Franssen is now the co-chair at Women Moving Millions, another inspiring project that connects women with resources. It was created in 2006 by American sisters Swanee and Helen LaKelly Hunt, as a way of mobilizing female donors to make million dollar gifts to organizations supporting women and girls around the world.
“In Canada, all the women who are in Women Moving Millions have given their million dollar gift to the Canadian Women’s Foundation,” said Franssen, who donated one of those millions herself.
Despite the great work being done by organizations like the Canadian Women’s Foundation, Franssen says the fight for real gender equality is far from over. While she agrees that standards today aren’t quite as discriminatory as they were in her secretarial days, there’s still a lot of room for improvement.
“There are lots of things that have changed, but there are lots of things that have remained exactly the same. One of those things that’s remained the same are our wages,” she said.
“Today women are making 68 cents for every dollar a man makes in Canada…and ten years ago we were making 70 and a half cents for every dollar.”
Franssen also notes that women only make up 12 to 15 per cent of top management and board positions.
“It’s not a good reflection of who the customers of these companies are,” she said.
It's true that these ratios need to change. But taking over executive roles is not Franssen's number one priority.
“I see poverty as the most significant problem,” she said.
“Because I think that if women are not living in poverty, it helps them move away from a violent situation, it helps them move away from trafficking, it helps girls become more resilient and more believing in themselves.
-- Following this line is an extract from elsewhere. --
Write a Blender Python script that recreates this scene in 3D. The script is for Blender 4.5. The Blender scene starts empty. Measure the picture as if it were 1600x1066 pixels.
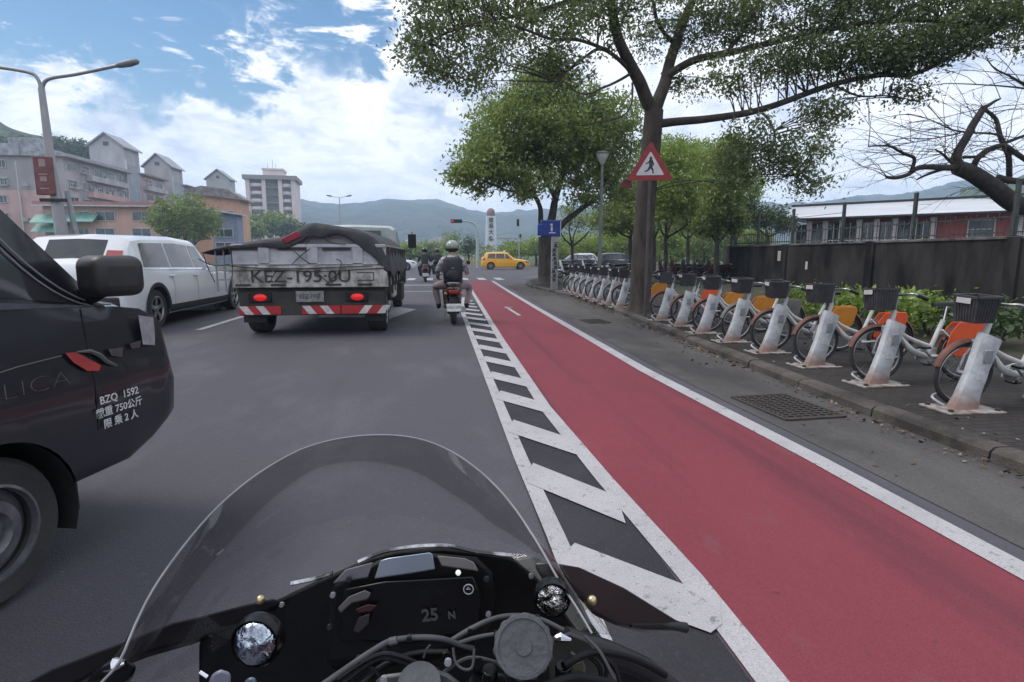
import bpy, bmesh, math, random
import numpy as np
from mathutils import Vector, Matrix, Quaternion

# ---------------------------------------------------------------- camera, sky, sun, exposure
SC = bpy.context.scene
COL = SC.collection
R = math.radians
F, EYE, PITCH, YAW = 900.0, 1.25, R(8.4), R(7.0)
cam_d = bpy.data.cameras.new("camera"); cam = bpy.data.objects.new("camera", cam_d); COL.objects.link(cam)
cam_d.sensor_width = 36; cam_d.lens = 36 * F / 1600; cam_d.clip_end = 6000; cam_d.clip_start = 0.05
cam.location = (0, 0, EYE); cam.rotation_euler = (R(90) - PITCH, 0, -YAW)
SC.camera = cam
SC.view_settings.view_transform = 'Standard'; SC.view_settings.look = 'None'
SC.view_settings.exposure = 0.2; SC.view_settings.gamma = 1
SC.cycles.max_bounces = 6; SC.cycles.transparent_max_bounces = 12
SC.cycles.volume_bounces = 2; SC.cycles.use_denoising = True
SC.cycles.sample_clamp_indirect = 4

_f = Vector((math.sin(YAW) * math.cos(PITCH), math.cos(YAW) * math.cos(PITCH), -math.sin(PITCH)))
_r = Vector((math.cos(YAW), -math.sin(YAW), 0)); _u = _r.cross(_f)
EYEV = Vector((0, 0, EYE))
def ray(px, py): return _f + _r * ((px - 800) / F) - _u * ((py - 533) / F)     # measured photo point -> direction
def G(px, py, z=0):
    d = ray(px, py); t = (z - EYE) / d.z; return EYEV + d * t
def atY(px, py, Y):
    d = ray(px, py); return EYEV + d * (Y / d.y)
def atX(px, py, X):
    d = ray(px, py); return EYEV + d * (X / d.x)
def atD(px, py, D): return EYEV + ray(px, py) * D
def pxm(D): return D / F                                                          # metres per photo pixel at depth D

SUN_EL, SUN_AZ = R(58), R(-75)     # azimuth from +Y towards +X
world = bpy.data.worlds.new("World"); SC.world = world; world.use_nodes = True
def build_world():
    nt = world.node_tree; N = nt.nodes; L = nt.links; N.clear()
    out = N.new('ShaderNodeOutputWorld')
    sky = N.new('ShaderNodeTexSky'); sky.sky_type = 'NISHITA'; sky.sun_disc = False
    sky.sun_elevation = SUN_EL; sky.sun_rotation = SUN_AZ; sky.air_density = 1.2; sky.dust_density = 0.6; sky.ozone_density = 1.5
    bsky = N.new('ShaderNodeBackground'); bsky.inputs[1].default_value = 0.15
    hs = N.new('ShaderNodeHueSaturation'); hs.inputs['Saturation'].default_value = 1.35; hs.inputs['Value'].default_value = SKYV
    L.new(sky.outputs[0], hs.inputs['Color']); L.new(hs.outputs[0], bsky.inputs[0])
    tc = N.new('ShaderNodeTexCoord')
    def noise(scale, det, rough, sx=(1, 1, 1), w=0.0, src=None, dist=0.0):
        mp = N.new('ShaderNodeMapping'); mp.inputs['Scale'].default_value = sx; mp.inputs['Location'].default_value = (w, w * .7, w * .3)
        L.new(src or tc.outputs['Generated'], mp.inputs[0])
        n = N.new('ShaderNodeTexNoise'); n.inputs['Scale'].default_value = scale; n.inputs['Detail'].default_value = det
        n.inputs['Roughness'].default_value = rough; n.inputs['Distortion'].default_value = dist
        L.new(mp.outputs[0], n.inputs['Vector']); return n
    def mth(op, a, b=None, c=None, clamp=False):
        m = N.new('ShaderNodeMath'); m.operation = op; m.use_clamp = clamp
        for i, v in enumerate((a, b, c)):
            if v is None: continue
            if isinstance(v, (int, float)): m.inputs[i].default_value = v
            else: L.new(v, m.inputs[i])
        return m.outputs[0]
    def sstep(v, a, b, c0=0.0, c1=1.0):
        mr = N.new('ShaderNodeMapRange'); mr.interpolation_type = 'SMOOTHSTEP'
        for i, x in ((1, a), (2, b), (3, c0), (4, c1)): mr.inputs[i].default_value = x
        L.new(v, mr.inputs[0]); return mr.outputs[0]
    # warp directions with noise
    wn = noise(7, 6, .62, (1, 1, 1.3))
    vs = N.new('ShaderNodeVectorMath'); vs.operation = 'SUBTRACT'; L.new(wn.outputs['Color'], vs.inputs[0]); vs.inputs[1].default_value = (.5, .5, .5)
    vm = N.new('ShaderNodeVectorMath'); vm.operation = 'SCALE'; L.new(vs.outputs[0], vm.inputs[0]); vm.inputs['Scale'].default_value = 0.34
    va = N.new('ShaderNodeVectorMath'); va.operation = 'ADD'; L.new(tc.outputs['Generated'], va.inputs[0]); L.new(vm.outputs[0], va.inputs[1])
    blue = None
    for (px, py, r, amp) in [(60, -5, 95, .95), (170, 30, 95, 1), (270, 45, 115, 1.05), (340, 82, 92, 1.05), (388, 118, 62, .95), (560, 25, 80, .9), (-60, -10, 110, .9), (650, 205, 40, .35), (200, 245, 50, .25),
                             (150, -150, 170, .9), (420, -90, 150, .8), (655, 165, 38, .4), (-400, -100, 200, .8), (520, -300, 260, .7)]:
        d = ray(px, py).normalized()
        dist = N.new('ShaderNodeVectorMath'); dist.operation = 'DISTANCE'; L.new(va.outputs[0], dist.inputs[0]); dist.inputs[1].default_value = d
        m = mth('MULTIPLY', sstep(dist.outputs['Value'], r / 900 * 1.25, r / 900 * .35), amp)
        blue = m if blue is None else mth('MAXIMUM', blue, m)
    wisp = noise(9, 8, .66, (1, 1, 2.6), 3.1, dist=.6)
    wf = sstep(wisp.outputs['Fac'], .44, .70)
    blue2 = mth('SUBTRACT', blue, mth('MULTIPLY', wf, .95), clamp=True)
    cover = mth('SUBTRACT', 1.0, sstep(blue2, .08, .80), clamp=True)
    # cloud shading
    c1 = noise(4.2, 9, .60, (1, 1, 2.2), 1.7, dist=.6); c2 = noise(15, 7, .62, (1, 1, 2.4), 5.0, dist=.5)
    cs = mth('ADD', mth('MULTIPLY', c1.outputs['Fac'], .62), mth('MULTIPLY', c2.outputs['Fac'], .38))
    cr = N.new('ShaderNodeValToRGB'); e = cr.color_ramp.elements
    e[0].position = .39; e[0].color = (.46, .53, .70, 1); e[1].position = .59; e[1].color = (1.04, 1.04, 1.05, 1)
    e2 = e.new(.48); e2.color = (.76, .80, .91, 1)
    L.new(cs, cr.inputs[0])
    # paler blue band low over the hills
    sx = N.new('ShaderNodeSeparateXYZ'); L.new(tc.outputs['Generated'], sx.inputs[0])
    low = sstep(sx.outputs['Z'], .26, .06)
    mc = N.new('ShaderNodeMix'); mc.data_type = 'RGBA'; L.new(mth('MULTIPLY', low, .40), mc.inputs['Factor'])
    L.new(cr.outputs[0], mc.inputs['A']); mc.inputs['B'].default_value = (.66, .75, .92, 1)
    bcl = N.new('ShaderNodeBackground'); bcl.inputs[1].default_value = CLOUD; L.new(mc.outputs['Result'], bcl.inputs[0])
    mx = N.new('ShaderNodeMixShader'); L.new(cover, mx.inputs[0]); L.new(bsky.outputs[0], mx.inputs[1]); L.new(bcl.outputs[0], mx.inputs[2])
    L.new(mx.outputs[0], out.inputs[0])
SKYV, CLOUD = .66, 1.20
build_world()
sun_d = bpy.data.lights.new("sun", 'SUN'); sun = bpy.data.objects.new("sun", sun_d); COL.objects.link(sun)
sun_d.energy = 1.9; sun_d.angle = R(26); sun_d.color = (1, .96, .9)
_sd = Vector((math.sin(SUN_AZ) * math.cos(SUN_EL), math.cos(SUN_AZ) * math.cos(SUN_EL), math.sin(SUN_EL)))
sun.rotation_euler = _sd.to_track_quat('Z', 'Y').to_euler()
world_sky = [n for n in world.node_tree.nodes if n.type == 'TEX_SKY'][0]
world_sky.sun_rotation = SUN_AZ

# ---------------------------------------------------------------- materials
def M(name, c, rough=.6, metal=0.0, c2=None, scale=3.0, bump=0.0, bscale=None, spec=None, coat=0.0, detail=5, mix=(.35, .65), emit=None, estr=0.0, streak=None, alpha=None, obj=True):
    m = bpy.data.materials.new(name); m.use_nodes = True; nt = m.node_tree; N = nt.nodes; L = nt.links
    b = N['Principled BSDF']; b.inputs['Base Color'].default_value = (*c, 1); b.inputs['Roughness'].default_value = rough; b.inputs['Metallic'].default_value = metal
    if spec is not None: b.inputs['Specular IOR Level'].default_value = spec
    if coat: b.inputs['Coat Weight'].default_value = coat; b.inputs['Coat Roughness'].default_value = .06
    if emit: b.inputs['Emission Color'].default_value = (*emit, 1); b.inputs['Emission Strength'].default_value = estr
    tc = N.new('ShaderNodeTexCoord'); src = tc.outputs['Object']
    if streak:
        mp = N.new('ShaderNodeMapping'); mp.inputs['Scale'].default_value = streak; L.new(src, mp.inputs[0]); src = mp.outputs[0]
    if c2 is None: c2 = tuple(x * .78 for x in c)
    n = N.new('ShaderNodeTexNoise'); n.inputs['Scale'].default_value = scale; n.inputs['Detail'].default_value = detail; n.inputs['Roughness'].default_value = .6
    L.new(src, n.inputs['Vector'])
    r = N.new('ShaderNodeValToRGB'); r.color_ramp.elements[0].position = mix[0]; r.color_ramp.elements[1].position = mix[1]
    r.color_ramp.elements[0].color = (*c2, 1); r.color_ramp.elements[1].color = (*c, 1)
    L.new(n.outputs['Fac'], r.inputs[0]); L.new(r.outputs[0], b.inputs['Base Color'])
    if bump:
        n2 = N.new('ShaderNodeTexNoise'); n2.inputs['Scale'].default_value = bscale or scale * 6; n2.inputs['Detail'].default_value = 4
        L.new(tc.outputs['Object'], n2.inputs['Vector'])
        bp = N.new('ShaderNodeBump'); bp.inputs['Strength'].default_value = bump; bp.inputs['Distance'].default_value = .02
        L.new(n2.outputs['Fac'], bp.inputs['Height']); L.new(bp.outputs[0], b.inputs['Normal'])
    return m

def ground_mat(name, layers, rough=.85, bump=.35, bs=90):
    """layers: base colour, then (colour, scale, lo, hi, stretch, amount) blotches; fine aggregate grain on top"""
    m = bpy.data.materials.new(name); m.use_nodes = True; nt = m.node_tree; N = nt.nodes; L = nt.links
    b = N['Principled BSDF']; b.inputs['Roughness'].default_value = rough; b.inputs['Specular IOR Level'].default_value = .2
    tc = N.new('ShaderNodeTexCoord'); cur = None
    base = layers[0]
    for k, (c, sc, lo, hi, st, am) in enumerate(layers[1:]):
        mp = N.new('ShaderNodeMapping'); mp.inputs['Scale'].default_value = st; mp.inputs['Location'].default_value = (k * 3.3, k * 1.7, 0); L.new(tc.outputs['Object'], mp.inputs[0])
        n = N.new('ShaderNodeTexNoise'); n.inputs['Scale'].default_value = sc; n.inputs['Detail'].default_value = 7; n.inputs['Roughness'].default_value = .65; L.new(mp.outputs[0], n.inputs['Vector'])
        mr = N.new('ShaderNodeMapRange'); mr.inputs[1].default_value = lo; mr.inputs[2].default_value = hi; mr.inputs[4].default_value = am; L.new(n.outputs['Fac'], mr.inputs[0])
        mx = N.new('ShaderNodeMix'); mx.data_type = 'RGBA'; L.new(mr.outputs[0], mx.inputs['Factor'])
        if cur is None: mx.inputs['A'].default_value = (*base, 1)
        else: L.new(cur, mx.inputs['A'])
        mx.inputs['B'].default_value = (*c, 1); cur = mx.outputs['Result']
    g = N.new('ShaderNodeTexVoronoi'); g.inputs['Scale'].default_value = bs; L.new(tc.outputs['Object'], g.inputs['Vector'])
    mr = N.new('ShaderNodeMapRange'); mr.inputs[1].default_value = 0; mr.inputs[2].default_value = .9; mr.inputs[3].default_value = .55; mr.inputs[4].default_value = 1.45
    n3 = N.new('ShaderNodeTexNoise'); n3.inputs['Scale'].default_value = bs * 1.5; n3.inputs['Detail'].default_value = 2; L.new(tc.outputs['Object'], n3.inputs['Vector'])
    L.new(n3.outputs['Fac'], mr.inputs[0])
    hv = N.new('ShaderNodeMix'); hv.data_type = 'RGBA'; hv.blend_type = 'MULTIPLY'; hv.inputs['Factor'].default_value = 1
    L.new(cur, hv.inputs['A']); L.new(mr.outputs[0], hv.inputs['B']); L.new(hv.outputs['Result'], b.inputs['Base Color'])
    bp = N.new('ShaderNodeBump'); bp.inputs['Strength'].default_value = bump; bp.inputs['Distance'].default_value = .006
    L.new(g.outputs['Distance'], bp.inputs['Height']); L.new(bp.outputs[0], b.inputs['Normal'])
    return m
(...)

So poverty is number one.”
Through the Canadian Women’s Foundation and Women Moving Millions, Franssen is doing all she can to help improve the lives of females here in Canada and abroad.
“I think that investing in women and girls has what I would call a ‘spillover effect’,” she explained.
“The effect that you have spills over from the mother to the children, to the next generation. And it makes communities better, it makes them stronger and it makes them safer.”